JOB
Go through the entries below and copy each line containing the word "Blender".

SOURCE MATERIAL
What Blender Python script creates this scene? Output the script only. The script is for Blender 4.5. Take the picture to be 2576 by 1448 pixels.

==

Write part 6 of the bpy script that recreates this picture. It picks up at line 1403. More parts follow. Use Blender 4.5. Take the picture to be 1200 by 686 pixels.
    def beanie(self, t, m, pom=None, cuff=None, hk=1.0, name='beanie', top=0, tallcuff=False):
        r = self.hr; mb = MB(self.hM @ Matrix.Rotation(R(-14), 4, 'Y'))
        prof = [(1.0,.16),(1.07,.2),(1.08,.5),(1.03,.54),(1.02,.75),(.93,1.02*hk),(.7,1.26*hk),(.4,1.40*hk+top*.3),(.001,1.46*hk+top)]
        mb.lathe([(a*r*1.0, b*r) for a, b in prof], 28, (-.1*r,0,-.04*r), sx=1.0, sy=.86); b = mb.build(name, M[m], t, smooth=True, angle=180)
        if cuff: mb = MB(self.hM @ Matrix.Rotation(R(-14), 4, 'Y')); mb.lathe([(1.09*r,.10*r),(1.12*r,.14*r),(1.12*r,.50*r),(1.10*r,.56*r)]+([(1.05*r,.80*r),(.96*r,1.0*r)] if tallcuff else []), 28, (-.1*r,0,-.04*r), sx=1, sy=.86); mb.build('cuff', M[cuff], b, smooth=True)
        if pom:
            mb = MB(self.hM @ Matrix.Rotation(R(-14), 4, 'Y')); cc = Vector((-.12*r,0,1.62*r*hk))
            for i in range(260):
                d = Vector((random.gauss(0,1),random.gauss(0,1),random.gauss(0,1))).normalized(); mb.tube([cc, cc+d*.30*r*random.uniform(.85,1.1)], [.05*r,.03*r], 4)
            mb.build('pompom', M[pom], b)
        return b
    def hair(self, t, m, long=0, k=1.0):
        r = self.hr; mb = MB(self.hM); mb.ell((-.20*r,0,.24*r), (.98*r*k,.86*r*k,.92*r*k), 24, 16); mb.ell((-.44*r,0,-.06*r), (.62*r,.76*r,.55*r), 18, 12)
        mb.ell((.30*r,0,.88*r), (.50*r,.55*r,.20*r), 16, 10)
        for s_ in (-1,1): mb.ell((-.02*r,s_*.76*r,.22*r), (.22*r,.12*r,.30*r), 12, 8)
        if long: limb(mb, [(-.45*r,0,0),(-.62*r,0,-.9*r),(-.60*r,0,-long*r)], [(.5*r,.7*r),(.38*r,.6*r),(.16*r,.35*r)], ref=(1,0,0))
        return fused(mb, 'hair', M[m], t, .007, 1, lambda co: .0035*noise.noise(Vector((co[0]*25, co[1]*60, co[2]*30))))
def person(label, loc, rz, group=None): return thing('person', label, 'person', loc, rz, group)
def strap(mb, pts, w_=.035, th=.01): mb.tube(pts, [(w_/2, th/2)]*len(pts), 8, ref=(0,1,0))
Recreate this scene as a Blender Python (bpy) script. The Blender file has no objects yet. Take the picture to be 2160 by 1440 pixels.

SOLUTION FOR THIS TASK
What Blender Python script creates this scene? Output the script only. The script is for Blender 4.5. Take the picture to be 2576 by 1448 pixels.
Write part 6 of the bpy script that recreates this picture. It picks up at line 1403. More parts follow. Use Blender 4.5. Take the picture to be 1200 by 686 pixels.
Recreate this scene as a Blender Python (bpy) script. The Blender file has no objects yet. Take the picture to be 2160 by 1440 pixels.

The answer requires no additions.